The Indonesian Council of Ulema (MUI) branch in Malang, East Java, was the first to condemn the film, issuing a fatwa because it considered the movie “improper and misleading.”

The MUI’s Surakarta branch then called for a ban on the film, currently playing to full houses around the country, because in one scene people are seen taking refuge in the Vatican as the apocalypse unfolds.

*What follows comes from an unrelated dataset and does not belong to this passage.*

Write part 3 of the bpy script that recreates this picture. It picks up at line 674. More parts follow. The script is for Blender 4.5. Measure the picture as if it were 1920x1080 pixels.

In the movie, however, the Vatican is destroyed.

On Wednesday, MUI chairman Amidhan said the Indonesian Film Censorship Board should edit parts of “2012” or it would submit a recommendation to the government to withdraw the movie from cinemas.

Amidhan objected to one scene in the movie that showed a collapsed mosque, saying there were no images of destroyed churches.
“[The film] shouldn’t be prejudiced against certain religions, for instance, images showing the destruction of mosque-like structures, or the Kaaba,” Amidhan said. “There were mosques [destroyed] but no churches,” Amidhan said.

“Yes, I have seen the movie,” he added.

Nasaruddin acknowledged the film might raise sensitive issues. “However, the doomsday [subject] of this film is not new. We have seen ‘Armageddon’ and other [similar] movies. We didn’t react like this before.”

Hasyim Muzadi, chairman of Nahdlatul Ulama, Indonesia’s largest Muslim organization, said there was no need to make a fuss over the movie.

“Let’s just leave it to what [our] religion says, that there is no way anyone can predict when doomsday will happen,” Hasyim said.

“I think we first need to see what the film is all about and if it is just depicting doomsday in 2012 or is it determining that doomsday will happen in 2012,” Hasyim said. He added that he had no objections if the film was just a depiction of what a doomsday scenario might look like.